The supermarket chain will pay fraud officers a fine and shareholders will be able to apply for compensation over the 2014 accounting scandal
March 28, 2017

Tesco 's (TSCO) 2014 accounting scandal continues to haunt it. The supermarket chain has agreed to pay a £129m fine to the Serious Fraud Office to avoid prosecution. It will also set up an £85m compensation scheme for investors and bondholders to satisfy the Financial Conduct Authority, after agreeing to a finding of market abuse.

IC TIP: Hold at 190p

In September 2014, Tesco revealed it had misstated profits during the first half of that year, to the eventual sum of £326m. This was a month after management announced it expected trading profit during the six months to mid-August to be in the region of £1.1bn. The group reported a £6.3bn loss in 2015.

According to the group's auditor, KPMG, the compensation scheme is open to shareholders who purchased net company stock between 29 August and 19 September 2014. However, those affected will have to prove there was "genuine economic loss" during that timeframe. Each retail investor will be entitled to compensation of 24.5p per share purchased, plus interest at 4 per cent per year. The figures were calculated on the difference in the share price between market close on Friday 19 September 2014 and market close on Monday 22 September 2014.

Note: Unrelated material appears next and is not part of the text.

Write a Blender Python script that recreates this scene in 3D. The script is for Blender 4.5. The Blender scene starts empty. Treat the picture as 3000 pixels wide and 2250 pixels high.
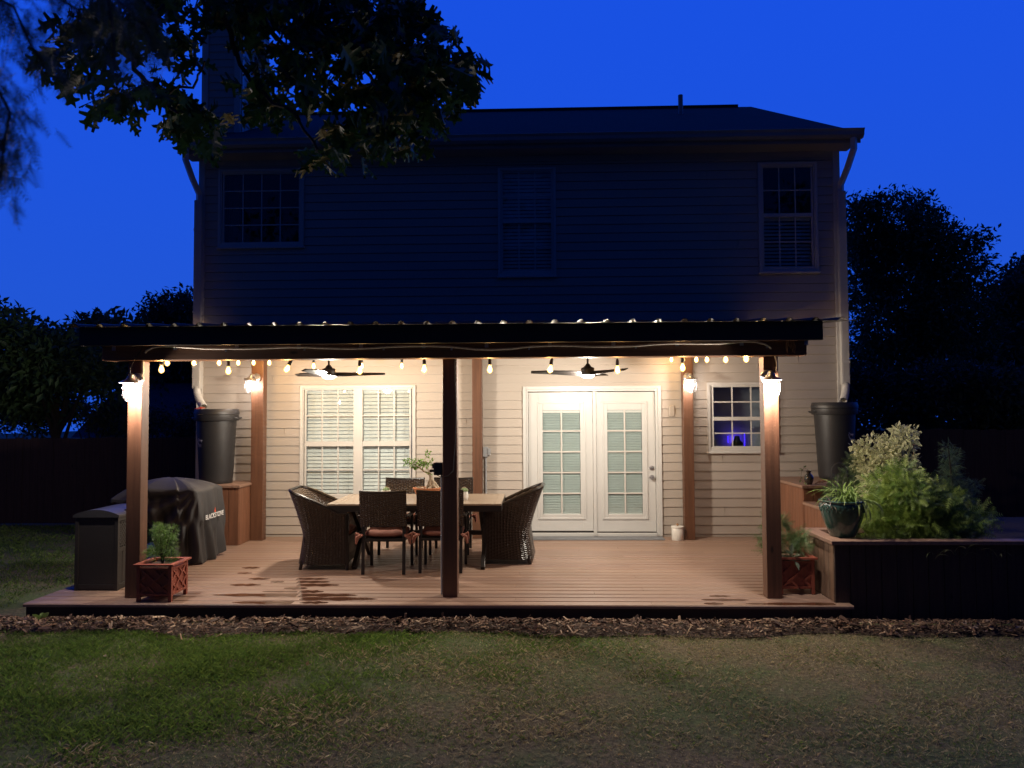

Tesco shares didn't really budge in response to this news, even more impressive given a partial shareholder revolt over the impending merger with wholesale business Booker (BOK). Schroders (SDR) and Artisan Partners, who own 9 per cent of the supermarket chain between them, have expressed their dissatisfaction with the deal. They argue that management needs to focus on the company's own recovery first. Both Tesco and Booker shareholders have yet to vote on the deal, with few irrevocable acceptances achieved so far.